Çalışma alanlarımızdan bir diğerini de, kentin en önemli kutsal alanı sayılan ve kentin ana tanrı ve tanrıçalarının tapınım gördüğü Belkıs Tepe’deki tapınak alanı oluşturuyor. Burada son yıllarda gerçekleştirdiğimiz jeofizik çalışmalar ve arkeolojik araştırmalar tapınağa ait büyük boy kült heykellerinin varlığını bize gösterdi. Bunlar da kentin dini kimliği açısından bize gerçekten önemli bilgiler veriyor. Kentin mezarlıkları olarak bilinen nekropollerinde ise çok farklı etnik ve sosyal kimliğe sahip kent yaşayanlarına ait buluntular ele geçiyor. En önemlileri arasında farklı ölü gömme geleneklerine sahip, ait oldukları kültürleri ve sosyal tabakaları farklı kıyafet ve takı diliyle mezar girişlerinde taşa kazıyarak yaptıkları heykellerde ve kabartmalarda ifade eden mezar sahiplerinin betimlemelerini sayabiliriz.

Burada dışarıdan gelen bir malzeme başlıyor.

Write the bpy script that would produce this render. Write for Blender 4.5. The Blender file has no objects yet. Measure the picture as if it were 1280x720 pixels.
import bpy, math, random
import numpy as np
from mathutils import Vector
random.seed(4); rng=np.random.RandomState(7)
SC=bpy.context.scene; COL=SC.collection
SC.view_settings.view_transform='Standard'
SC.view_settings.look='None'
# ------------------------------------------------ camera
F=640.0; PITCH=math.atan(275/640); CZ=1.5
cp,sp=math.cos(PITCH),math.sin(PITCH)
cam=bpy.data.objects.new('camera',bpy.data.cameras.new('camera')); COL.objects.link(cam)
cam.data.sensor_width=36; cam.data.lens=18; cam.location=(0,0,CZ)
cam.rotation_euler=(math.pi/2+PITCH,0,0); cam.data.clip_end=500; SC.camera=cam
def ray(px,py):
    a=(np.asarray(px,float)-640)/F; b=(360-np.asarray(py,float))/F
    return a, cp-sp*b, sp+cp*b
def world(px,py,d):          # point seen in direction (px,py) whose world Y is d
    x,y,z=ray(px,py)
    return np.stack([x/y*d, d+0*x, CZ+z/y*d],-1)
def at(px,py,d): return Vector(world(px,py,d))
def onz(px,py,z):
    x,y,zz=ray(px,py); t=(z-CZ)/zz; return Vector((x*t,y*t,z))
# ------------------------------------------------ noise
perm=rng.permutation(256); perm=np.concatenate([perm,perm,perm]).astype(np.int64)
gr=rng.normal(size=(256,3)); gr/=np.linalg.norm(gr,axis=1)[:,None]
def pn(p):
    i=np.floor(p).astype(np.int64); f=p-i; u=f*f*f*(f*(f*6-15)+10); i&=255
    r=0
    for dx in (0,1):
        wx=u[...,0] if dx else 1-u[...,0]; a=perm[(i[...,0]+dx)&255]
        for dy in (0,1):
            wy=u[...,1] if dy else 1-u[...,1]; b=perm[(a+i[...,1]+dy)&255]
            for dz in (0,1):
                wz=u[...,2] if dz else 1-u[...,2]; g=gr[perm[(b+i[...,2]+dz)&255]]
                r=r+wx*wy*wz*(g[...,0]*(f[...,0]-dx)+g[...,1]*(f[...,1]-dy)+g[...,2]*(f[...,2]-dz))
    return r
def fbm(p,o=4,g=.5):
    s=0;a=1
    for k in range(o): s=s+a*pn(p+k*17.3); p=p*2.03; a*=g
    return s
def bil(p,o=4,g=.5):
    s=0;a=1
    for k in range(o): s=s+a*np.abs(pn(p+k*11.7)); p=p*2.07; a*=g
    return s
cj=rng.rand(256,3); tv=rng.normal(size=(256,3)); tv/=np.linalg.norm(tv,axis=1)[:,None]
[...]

Kazılarda kısa-orta-uzun vadeli hedefleriz neler?
Zeugma’da yürütülen çalışmalarda kısa vadede kentin arkeolojik açıdan değerlendirmesi, uzun vadede ise kentin korunması, gelecek nesillere kazandırılması ve arkeolojik Zeugma’nın sit korumaları ve restorasyon konservasyon çalışmalarıyla bir parka dönüştürülmesi hedefleniyor.

Çingene Kızı'na eş değer veya rakip olabilecek mozaiklerin çıkmasını bekliyor musunuz?
Neden olmasın, elbette bekliyoruz. Biliyorsunuz arkeoloji sürprizlerle dolu ve Zeugma’da henüz kazılmamış birçok Roma konutu bulunuyor.

Bu arada İş Bankası Yayınları’ndan çıkan bir Zeugma kitabınız var. Bu kitapta tarih meraklıları neler bulacaklar?
Kitabımda Zeugma’nın şimdiye kadar düşünülmemiş yönlerini vurgulamaya çalıştım. Yapılan son arkeolojik çalışmaların sonuçlarının yanında, kentin tarih süreci içinde geçirdiği dönüşümler, yaşayanlarının etnik, kültürel, dini ve sosyal katmanları kitapta değindiğim konular arasında. Kentin kültürel, etnik, dini ve sosyal kimliğini ortaya çıkarmak halen devam eden çalışmalarımızı oluşturuyor. Kitapta elbette ki en çok üzerinde durduğum konular Zeugma’nın mozaikleri. Çalışmam farklı bakış açılarıyla mozaikleri ve üzerindeki konuları mimari bağlamlarında, ait oldukları mekânın işlevine göre nasıl okumamız ve yorumlamamız gerektiğine bir miktar ışık tutuyor.